Lalu Aku menghabiskan banyak waktu untuk memenuhi hasrat redaktur, meskipun Aku tak seproduktif rekan setimku, tapi tidak menutup kemungkinan  lumayan banyak hal yang harus dikorbankan.

Waktu belajar, waktu mengerjakan tugas, waktu menikmati sastra, waktu menulis hal yang Aku suka, waktu untuk bersosial dengan relasi seorganisasi, waktu untuk mengoptimalkan event-event yang juga masih menjadi bagian dari tanggung jawab, waktu untuk menonton film, waktu untuk menyelesaikan naskah, waktu untuk menulis buku, waktu untuk merawat idealisme, waktu untuk menikmati puisi, waktu untuk mencipta puisi, waktu untuk belajar akademis, waktu untuk rapat organisasi, dan seterusnya.

Menjadi multi tasking itu bulshit paling agung sepanjang manusia bersilat lidah.

One man one pasion, betul? Aku tidak ingin terjebak dalam serangkaian aktivitas penuh tekanan yang didalamny Aku tidak merasa enjoy sama sekali.

Bukan kah manusia memang seharusnya berhak menentukan jalan hidup, gaya hidup, cara berfikir, dan bagaimana bergerak untuk terus tumbuh?

Menurutmu, lebih baik menjadi kaya raya dengan tertekan atau menjadi medioker yang menikmati hidup? Aku sengaja tidak meng-opsi-kan miskin, karena tidak berada dalam pola pikir binner.

Katakan lah bertahan di media tersebut merupakan investasi besar di masa mendatang, tapi, bukan kah kita hidup di masa sekarang?

Orang-orang gemar mempersiapkan masa depan, sehingga rela menderita di masa kini, barangkali mereka mengnalogikan hidup seperti menanam benih pada tanah.

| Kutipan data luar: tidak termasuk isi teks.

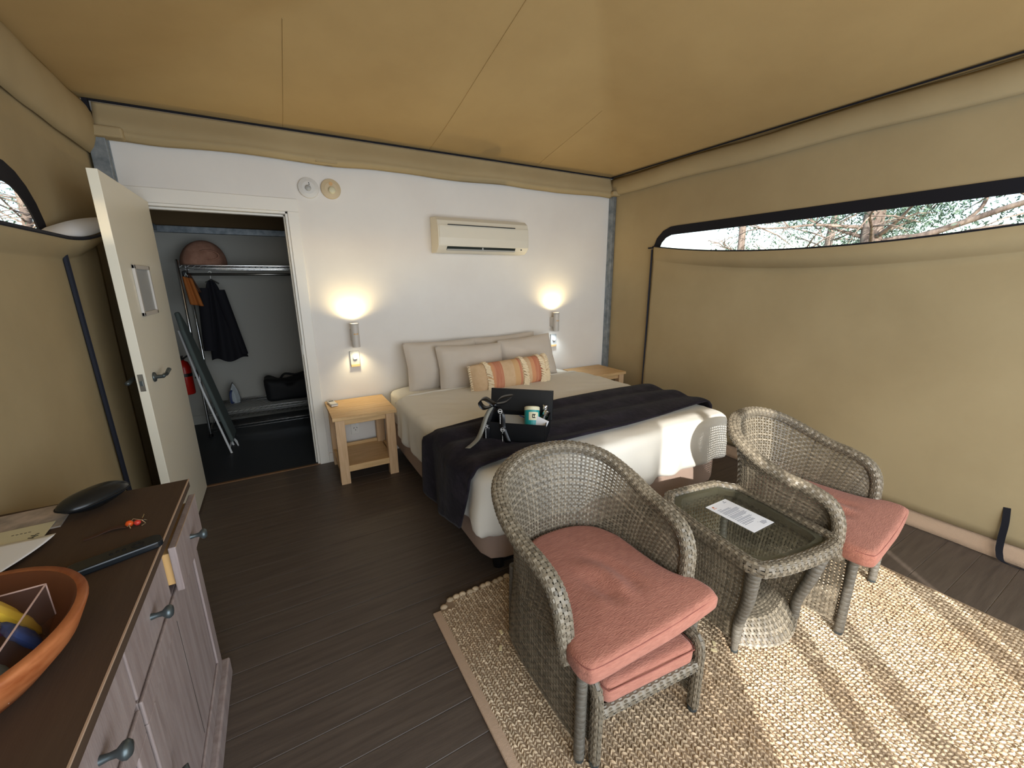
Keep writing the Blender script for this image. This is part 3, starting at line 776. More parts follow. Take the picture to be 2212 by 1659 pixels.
MB().box((-0.02, 0.02, BH-0.03), (0.17, 0.12, 0.006), Matrix.Rotation(0.2, 3, 'X')).build('tissue_paper', 'plate_grey', gb)
def rib(name, pts, w, m, parent, side=(1, 0, 0)):
    P = catmull(pts, 6); S = Vector(side)
    return MB().grid(lambda s, t: P[int(round(t*(len(P)-1)))]+S*((s-0.5)*w), 1, len(P)-1).build(name, m, parent, solid=0.0015, smooth=True)
kx, ky, kz = -BW/2+0.045, -BD/2+0.02, BH+0.095
K = (kx, ky, kz)
r1 = rib('ribbon', [(kx-.01, ky, kz), (kx-0.03, ky-0.012, kz-0.07), (kx-0.045, ky-0.02, BH-0.02), (kx-0.04, ky-0.028, 0.07), (kx-0.045, ky-0.03, 0.0)], 0.034, 'ribbon', gb)
r2 = rib('ribbon', [(kx+.02, ky, kz-0.01), (kx+0.045, ky-0.02, kz-0.05), (kx+0.05, ky-0.025, BH-0.02), (kx+0.055, ky-0.03, 0.07), (kx+0.085, ky-0.04, 0.0)], 0.034, 'ribbon', gb)
rib('ribbon_tail', [(kx-.01, ky, kz), (kx-0.04, ky-0.02, kz-0.06), (kx-0.06, ky-0.05, kz-0.13), (kx-0.07, ky-0.09, 0.035), (kx-0.075, ky-0.15, 0.03), (kx-0.09, ky-0.215, 0.026)], 0.026, 'ribbon_grey', gb, (1, 0.1, 0))
rib('bow_loop', [(kx, ky, kz), (kx-0.05, ky-0.01, kz+0.035), (kx-0.085, ky, kz+0.012), (kx-0.06, ky+0.01, kz-0.025), (kx, ky, kz)], 0.045, 'ribbon', gb, (0.1, 1, 0.2))
rib('bow_loop', [(kx, ky, kz), (kx+0.04, ky-0.01, kz+0.045), (kx+0.10, ky, kz+0.055), (kx+0.06, ky+0.01, kz+0.015), (kx, ky, kz)], 0.040, 'ribbon', gb, (0.1, 1, 0.2))
MB().lathe([(0.0, -.014), (0.014, -0.01), (0.018, 0), (0.014, 0.01), (0, 0.014)], K, 10, caps=False).build('bow_knot', 'ribbon', gb, smooth=True)
def logo(px, py, pz, parent, r=0.012):
    m = MB(); n = 20
    for k in range(n):
        a0, a1 = 2*PI*k/n, 2*PI*(k+1)/n
        m.add([(px+r*math.cos(a0), py, pz+r*math.sin(a0)), (px+r*math.cos(a1), py, pz+r*math.sin(a1)), (px+r*.84*math.cos(a1), py, pz+r*.84*math.sin(a1)), (px+r*.84*math.cos(a0), py, pz+r*.84*math.sin(a0))], [(0, 1, 2, 3)])
    q = r*.62
    m.add([(px-q, py, pz+q*.6), (px, py, pz+.15*q), (px, py, pz-.15*q), (px-q, py, pz-q*.6)], [(0, 1, 2, 3)])
    m.add([(px+q, py, pz+q*.6), (px, py, pz+.15*q), (px, py, pz-.15*q), (px+q, py, pz-q*.6)], [(0, 1, 2, 3)])
    for k in range(9):   # the line of tiny print under the emblem
        m.b2((px-0.0022, py-0.0002, pz-r-0.008-k*0.0062), (px+0.0022, py+0.0002, pz-r-0.0042-k*0.0062))
    return m.build('print', 'print_white', parent)
logo(kx-0.044, ky-0.031, BH-0.022, r1); logo(kx+0.052, ky-0.034, BH-0.035, r2); logo(kx+0.038, ky-0.026, kz-0.028, r2, 0.013)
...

Mereka ingin panen kelak, sehingga masih rela merawat tanaman meskipun dengan sakit-sakitan. Tanaman itu mungkin tumbuh subur, tapi apakah kita bisa memastikan bahwa ketika kelak panen, diri kita masih lah utuh?

Dosenku sangat baik, rekan kerjaku yang hangat, kalian adalah segenap manusia yang berkontribusi baik dalam fase dilematisku.

Tapi, izinkanlah aku berpikir ulang, untuk tetap bertahan.